Citing BP Sponsorship and Other Issues, British Museum Trustee Resigns

Following the British Museum’s decision to continue working with BP, Egyptian writer Ahdaf Soueif, a museum trustee since 2012, has tendered her resignation. In a statement Soueif published on the London Review of Books’ website, she said that her decision to step down was a “cumulative response to the museum’s immovability on issues of critical concern to the people who should be its core constituency: the young and less privileged.”

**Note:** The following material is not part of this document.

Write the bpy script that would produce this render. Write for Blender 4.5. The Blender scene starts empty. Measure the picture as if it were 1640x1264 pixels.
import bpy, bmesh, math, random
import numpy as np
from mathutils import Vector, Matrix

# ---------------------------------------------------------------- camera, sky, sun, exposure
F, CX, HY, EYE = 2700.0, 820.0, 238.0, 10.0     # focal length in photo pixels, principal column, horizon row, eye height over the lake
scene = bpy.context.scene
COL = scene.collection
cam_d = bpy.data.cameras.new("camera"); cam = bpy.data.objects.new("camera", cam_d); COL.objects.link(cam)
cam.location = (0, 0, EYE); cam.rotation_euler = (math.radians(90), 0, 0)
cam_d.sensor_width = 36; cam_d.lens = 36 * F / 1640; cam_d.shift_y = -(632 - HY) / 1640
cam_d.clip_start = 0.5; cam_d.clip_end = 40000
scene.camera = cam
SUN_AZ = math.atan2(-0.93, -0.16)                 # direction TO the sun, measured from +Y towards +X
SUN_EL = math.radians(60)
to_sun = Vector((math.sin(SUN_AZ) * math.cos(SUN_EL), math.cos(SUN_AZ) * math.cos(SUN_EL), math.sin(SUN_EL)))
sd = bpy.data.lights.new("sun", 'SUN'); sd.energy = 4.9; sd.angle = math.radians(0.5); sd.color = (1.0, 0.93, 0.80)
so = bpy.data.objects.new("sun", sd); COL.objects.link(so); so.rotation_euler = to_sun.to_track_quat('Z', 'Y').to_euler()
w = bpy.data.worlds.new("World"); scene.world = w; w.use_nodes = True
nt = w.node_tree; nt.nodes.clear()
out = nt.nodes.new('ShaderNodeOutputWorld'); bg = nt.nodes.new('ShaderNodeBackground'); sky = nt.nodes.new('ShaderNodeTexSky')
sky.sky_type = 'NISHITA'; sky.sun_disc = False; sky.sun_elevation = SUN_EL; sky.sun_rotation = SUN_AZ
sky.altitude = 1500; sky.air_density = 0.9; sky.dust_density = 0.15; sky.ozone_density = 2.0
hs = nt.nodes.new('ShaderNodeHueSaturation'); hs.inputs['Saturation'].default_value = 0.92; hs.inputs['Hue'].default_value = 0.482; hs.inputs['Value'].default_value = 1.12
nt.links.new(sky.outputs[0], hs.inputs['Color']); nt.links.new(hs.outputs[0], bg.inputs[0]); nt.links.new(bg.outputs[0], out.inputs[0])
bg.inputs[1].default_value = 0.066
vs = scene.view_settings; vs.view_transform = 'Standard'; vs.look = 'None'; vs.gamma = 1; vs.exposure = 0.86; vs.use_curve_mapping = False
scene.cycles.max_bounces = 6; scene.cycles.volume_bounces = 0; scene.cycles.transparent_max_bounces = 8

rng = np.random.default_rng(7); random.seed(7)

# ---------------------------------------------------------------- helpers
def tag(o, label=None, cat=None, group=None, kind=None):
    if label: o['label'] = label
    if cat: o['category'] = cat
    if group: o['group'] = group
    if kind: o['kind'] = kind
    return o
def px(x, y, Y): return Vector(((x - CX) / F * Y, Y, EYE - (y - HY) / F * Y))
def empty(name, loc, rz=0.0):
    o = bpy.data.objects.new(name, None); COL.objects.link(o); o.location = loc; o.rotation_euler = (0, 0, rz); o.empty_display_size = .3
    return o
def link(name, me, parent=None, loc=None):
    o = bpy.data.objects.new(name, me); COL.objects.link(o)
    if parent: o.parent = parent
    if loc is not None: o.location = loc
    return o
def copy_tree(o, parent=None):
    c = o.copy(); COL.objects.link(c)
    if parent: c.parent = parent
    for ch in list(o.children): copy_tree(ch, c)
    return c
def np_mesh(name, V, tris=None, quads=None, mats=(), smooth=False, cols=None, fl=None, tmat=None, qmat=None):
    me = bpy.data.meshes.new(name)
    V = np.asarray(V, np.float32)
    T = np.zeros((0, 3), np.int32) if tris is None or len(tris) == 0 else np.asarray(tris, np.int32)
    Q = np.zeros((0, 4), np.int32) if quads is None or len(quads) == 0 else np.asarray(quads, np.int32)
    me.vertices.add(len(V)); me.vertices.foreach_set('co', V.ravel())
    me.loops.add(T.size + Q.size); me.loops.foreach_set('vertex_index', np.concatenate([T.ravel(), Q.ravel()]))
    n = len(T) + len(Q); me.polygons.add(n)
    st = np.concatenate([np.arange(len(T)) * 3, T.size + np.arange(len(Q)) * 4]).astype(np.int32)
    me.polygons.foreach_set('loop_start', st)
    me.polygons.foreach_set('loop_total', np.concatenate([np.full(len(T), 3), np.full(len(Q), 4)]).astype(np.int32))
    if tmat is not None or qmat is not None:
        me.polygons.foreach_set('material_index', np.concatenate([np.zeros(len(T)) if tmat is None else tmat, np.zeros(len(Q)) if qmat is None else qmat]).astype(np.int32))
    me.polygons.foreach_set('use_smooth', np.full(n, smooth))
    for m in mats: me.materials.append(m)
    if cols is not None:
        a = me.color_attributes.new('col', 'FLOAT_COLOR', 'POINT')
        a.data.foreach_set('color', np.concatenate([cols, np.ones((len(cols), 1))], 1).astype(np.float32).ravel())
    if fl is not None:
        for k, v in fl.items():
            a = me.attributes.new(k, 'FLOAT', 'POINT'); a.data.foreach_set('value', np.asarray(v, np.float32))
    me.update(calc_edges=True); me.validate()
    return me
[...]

In addition to the controversial sponsorship agreement with BP, Soueif also holds the museum at fault for its silence on the restitution of looted artifacts, as well as its decision not to rehire employees from the cleaning service Carillion who worked for the museum for years before the company went bankrupt.

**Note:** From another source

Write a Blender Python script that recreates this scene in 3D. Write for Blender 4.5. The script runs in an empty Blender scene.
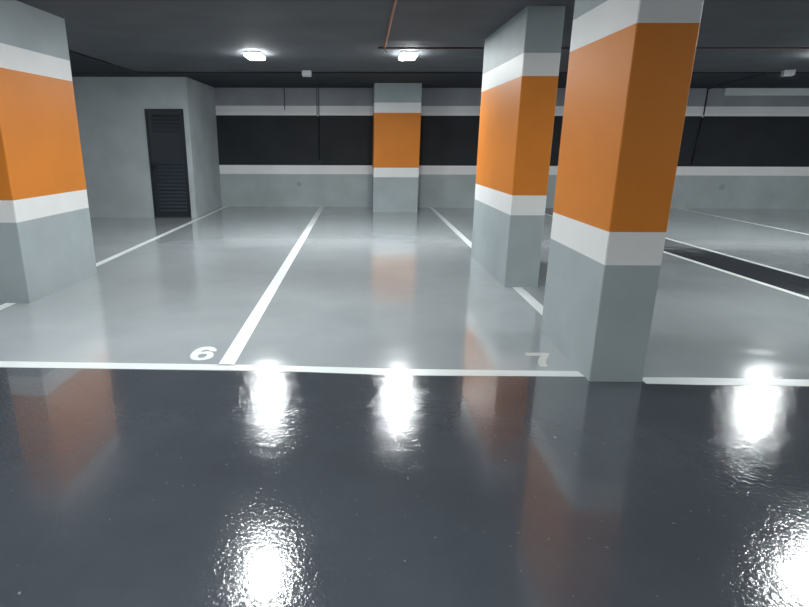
import bpy, bmesh, math
from mathutils import Matrix, Vector
from mathutils.geometry import tessellate_polygon

sc = bpy.context.scene
COL = sc.collection
H = 2.761            # ceiling height
D = 13.69            # back wall

# ---------------------------------------------------------------- materials
def lin(c):
    return tuple(((v/255)/12.92 if v/255 <= .04045 else ((v/255+.055)/1.055)**2.4) for v in c) + (1,)

def new_mat(name):
    m = bpy.data.materials.new(name); m.use_nodes = True
    nt = m.node_tree
    return m, nt, nt.nodes['Principled BSDF']

def N(nt, typ, **kw):
    n = nt.nodes.new(typ)
    for k, v in kw.items():
        if k in n.inputs: n.inputs[k].default_value = v
        else: setattr(n, k, v)
    return n

def noise(nt, scale, detail=3, rough=.5, sx=None):
    geo = N(nt, 'ShaderNodeNewGeometry')
    n = N(nt, 'ShaderNodeTexNoise'); n.inputs['Scale'].default_value = scale
    n.inputs['Detail'].default_value = detail; n.inputs['Roughness'].default_value = rough
    if sx:
        mp = N(nt, 'ShaderNodeMapping'); mp.inputs['Scale'].default_value = sx
        nt.links.new(geo.outputs['Position'], mp.inputs['Vector']); nt.links.new(mp.outputs['Vector'], n.inputs['Vector'])
    else:
        nt.links.new(geo.outputs['Position'], n.inputs['Vector'])
    return n

def ramp(nt, src, a, b, c0, c1):
    r = N(nt, 'ShaderNodeMapRange'); r.inputs['From Min'].default_value = a; r.inputs['From Max'].default_value = b
    r.inputs['To Min'].default_value = c0; r.inputs['To Max'].default_value = c1
    nt.links.new(src, r.inputs['Value']); return r.outputs['Result']

def mixc(nt, fac, A, B):
    m = N(nt, 'ShaderNodeMix', data_type='RGBA')
    for s, v in ((6, A), (7, B)):
        if isinstance(v, tuple): m.inputs[s].default_value = v
        else: nt.links.new(v, m.inputs[s])
    if isinstance(fac, float): m.inputs[0].default_value = fac
    else: nt.links.new(fac, m.inputs[0])
    return m.outputs[2]

def paint(name, c, rough=.6, var=.10, bump=.12, spec=.22, spots=()):
    """roller-applied masonry paint: faint mottling and orange peel"""
    m, nt, p = new_mat(name)
    c = lin(c)
    n = noise(nt, 1.7, 4)
    f = ramp(nt, n.outputs['Fac'], .3, .7, 0, 1)
    dark = tuple(v*(1-var) for v in c[:3])+(1,); light = tuple(min(1, v*(1+var)) for v in c[:3])+(1,)
    col = mixc(nt, f, dark, light)
    if spots:
        geo = N(nt, 'ShaderNodeNewGeometry')
        for (pos, rad) in spots:
            d = N(nt, 'ShaderNodeVectorMath', operation='DISTANCE'); d.inputs[1].default_value = pos
            nt.links.new(geo.outputs['Position'], d.inputs[0])
            k = ramp(nt, d.outputs['Value'], rad*.45, rad, .38, 0)
            col = mixc(nt, k, col, tuple(v*.35 for v in c[:3])+(1,))
    nt.links.new(col, p.inputs['Base Color'])
    p.inputs['Roughness'].default_value = rough
    p.inputs['Specular IOR Level'].default_value = spec
    b = N(nt, 'ShaderNodeBump'); b.inputs['Strength'].default_value = bump; b.inputs['Distance'].default_value = .003
    n2 = noise(nt, 90, 3)
    nt.links.new(n2.outputs['Fac'], b.inputs['Height']); nt.links.new(b.outputs['Normal'], p.inputs['Normal'])
    return m

def epoxy(name, c, c2, r0, r1, spec, bump, joint=False, wave=.25, coat=0.):
    """self-levelling glossy floor coating"""
    m, nt, p = new_mat(name)
    n = noise(nt, .9, 5, .6)
    f = ramp(nt, n.outputs['Fac'], .32, .68, 0, 1)
    col = mixc(nt, f, lin(c), lin(c2))
    # scattered pale specks
    sp = noise(nt, 38, 2, .5, (1, 1, 1))
    k = ramp(nt, sp.outputs['Fac'], .72, .78, 0, .35)
    col = mixc(nt, k, col, lin((190, 196, 200)))
    nt.links.new(col, p.inputs['Base Color'])
    sm = noise(nt, 1.6, 5, .65, (.6, 1.6, 1))
    nt.links.new(ramp(nt, sm.outputs['Fac'], .35, .7, r0, r1), p.inputs['Roughness'])
    p.inputs['Specular IOR Level'].default_value = spec
    fine = noise(nt, 46, 3, .6); broad = noise(nt, 3.2, 2, .5)
    b1 = N(nt, 'ShaderNodeBump'); b1.inputs['Strength'].default_value = bump; b1.inputs['Distance'].default_value = .0015
    nt.links.new(fine.outputs['Fac'], b1.inputs['Height'])
    b2 = N(nt, 'ShaderNodeBump'); b2.inputs['Strength'].default_value = wave; b2.inputs['Distance'].default_value = .006
    nt.links.new(broad.outputs['Fac'], b2.inputs['Height']); nt.links.new(b2.outputs['Normal'], b1.inputs['Normal'])
    last = b1
    if joint:   # filled day joint across the bays
        geo = N(nt, 'ShaderNodeNewGeometry'); s = N(nt, 'ShaderNodeSeparateXYZ')
        nt.links.new(geo.outputs['Position'], s.inputs[0])
        w = noise(nt, .8, 2)
        a = N(nt, 'ShaderNodeMath', operation='MULTIPLY_ADD'); a.inputs[1].default_value = .07
        nt.links.new(w.outputs['Fac'], a.inputs[0]); nt.links.new(s.outputs['Y'], a.inputs[2])
        d = N(nt, 'ShaderNodeMath', operation='SUBTRACT'); d.inputs[1].default_value = 4.385
        nt.links.new(a.outputs[0], d.inputs[0])
        ab = N(nt, 'ShaderNodeMath', operation='ABSOLUTE'); nt.links.new(d.outputs[0], ab.inputs[0])
        hgt = N(nt, 'ShaderNodeMath', operation='MULTIPLY'); nt.links.new(ramp(nt, ab.outputs[0], 0, .014, 1, 0), hgt.inputs[0]); nt.links.new(ramp(nt, noise(nt, 11, 3).outputs['Fac'], .45, .6, .1, 1), hgt.inputs[1]); hgt = hgt.outputs[0]
        b3 = N(nt, 'ShaderNodeBump'); b3.inputs['Strength'].default_value = .3; b3.inputs['Distance'].default_value = .002
        nt.links.new(hgt, b3.inputs['Height']); nt.links.new(b1.outputs['Normal'], b3.inputs['Normal']); last = b3
    nt.links.new(last.outputs['Normal'], p.inputs['Normal'])
    if coat:    # clear top coat: smooth, only slightly wavy
        p.inputs['Coat Weight'].default_value = coat; p.inputs['Coat Roughness'].default_value = .045; p.inputs['Coat IOR'].default_value = 1.55
        b4 = N(nt, 'ShaderNodeBump'); b4.inputs['Strength'].default_value = .10; b4.inputs['Distance'].default_value = .004
        nt.links.new(broad.outputs['Fac'], b4.inputs['Height']); nt.links.new(b4.outputs['Normal'], p.inputs['Coat Normal'])
    return m

def plain(name, c, rough=.5, metal=0., emit=0., ecol=None, var=.08):
    m, nt, p = new_mat(name)
    c = lin(c)
    n = noise(nt, 14, 2)
    nt.links.new(mixc(nt, ramp(nt, n.outputs['Fac'], .3, .7, 0, 1), tuple(v*(1-var) for v in c[:3])+(1,), c), p.inputs['Base Color'])
    p.inputs['Roughness'].default_value = rough; p.inputs['Metallic'].default_value = metal
    if emit:
        p.inputs['Emission Color'].default_value = ecol or (1, 1, 1, 1); p.inputs['Emission Strength'].default_value = emit
    return m

GREY = (160, 170, 173); WHITE = (226, 227, 227); ORANGE = (210, 127, 47)
M = dict(
    grey=paint('grey_wall_paint', GREY, .55),
    wgrey=paint('grey_back_wall_paint', (174, 183, 185), .55, spots=(((-1.517, D, .551), .075), ((8.684, D, .519), .09))),
    ugrey=paint('upper_back_wall_paint', (150, 154, 161), .6),
    rgrey=paint('storage_wall_paint', (170, 178, 181), .6),
    white=paint('white_band_paint', WHITE, .5, .04),
    wwhite=paint('white_wall_band_paint', (240, 240, 241), .5, .04),
    wwhite2=paint('off_white_wall_band_paint', (232, 233, 236), .5, .04),
    orange=paint('orange_band_paint', ORANGE, .5, .05),
    black=paint('black_wall_paint', (46, 49, 53), .65, .15),
    ceil=paint('charcoal_ceiling_paint', (82, 85, 89), .8, .12, .3, .2),
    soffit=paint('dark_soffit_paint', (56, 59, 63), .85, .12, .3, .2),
    bay=epoxy('pale_grey_bay_coating', (156, 162, 166), (168, 174, 178), .08, .19, .5, .3, True, coat=.55),
    lane=epoxy('dark_lane_coating', (66, 70, 77), (76, 81, 88), .07, .13, .5, .9, wave=.4, coat=.7),
    strip=epoxy('dark_walkway_coating', (62, 66, 71), (68, 72, 77), .05, .10, 1., .04, wave=.3),
    mark=paint('white_marking_paint', (222, 228, 229), .35, .03, .05, .5),
    mark2=paint('dull_white_marking_paint', (206, 207, 205), .35, .04, .05, .5),
    door=plain('blue_black_door_enamel', (34, 40, 48), .42),
    slat=plain('lit_louvre_enamel', (52, 60, 68), .35),  # paler than the door: caught lamp light put into the slat colour
    handle=plain('black_handle_plastic', (12, 13, 15), .4),
    housing=plain('white_lamp_housing', (225, 226, 226), .5),
    copper=plain('copper_red_pipe_paint', (128, 62, 28), .65),
    redpipe=plain('dark_red_pipe_paint', (62, 26, 22), .7),
    conduit=plain('black_conduit_plastic', (24, 26, 29), .6),
    cable=plain('grey_conduit_plastic', (78, 82, 88), .6),
    box=plain('pale_grey_box_plastic', (198, 202, 206), .45),
    cap=plain('white_fitting_plastic', (225, 228, 230), .4),
    top_strip=paint('pale_strip_paint', (226, 233, 234), .5, .05),
    brass=plain('sprinkler_metal', (200, 200, 196), .3, .9),
)
M['glow'] = plain('lamp_diffuser', (250, 250, 250), .4, emit=232., ecol=(.96, 1, 1, 1))
M['side'] = plain('lamp_diffuser_rim', (250, 250, 250), .4, emit=80., ecol=(.95, 1, 1, 1))
M['glow2'] = plain('bright_lamp_diffuser', (250, 250, 250), .4, emit=310., ecol=(.96, 1, 1, 1))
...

“Public cultural institutions have a responsibility: not only a professional one towards their work, but a moral one in the way they position themselves in relation to ethical and political questions,” Soueif wrote. “The world is caught up in battles over climate change, vicious and widening inequality, the residual heritage of colonialism, questions of democracy, citizenship, and human rights. On all these issues the museum needs to take a clear ethical position.”

Soueif’s resignation also comes on the heels of an open letter written by Gary Hume and signed by eighty artists—including Allen Jones, Anish Kapoor, Christian Marclay, and Gillian Wearing—that renewed demands for London’s National Portrait Gallery to distance itself from the oil corporation. “We believe that, today, the loss of BP as a source of funding is a cost worth bearing, until the company changes course and enables future generations to make art in a world that resembles our own,” the letter read.

Richard Lambert, chair of the board of trustees, told The Guardian that Soueif’s sudden exit was a “sad moment” and was “unexpected.” He added that the museum is grateful for the oil giant’s sponsorship. “BP has made it possible for us to put on exhibitions which four million people have seen. . . . We couldn’t have done without that support.” The institution decided to extend its partnership with BP until 2023 in a board meeting that was held two weeks ago.

Based in Cairo and London, Soueif is the author of two collections of short stories, Aisha (1983) and Sandpiper (1996), and two novels, In the Eye of the Sun (1992) and The Map of Love (1999).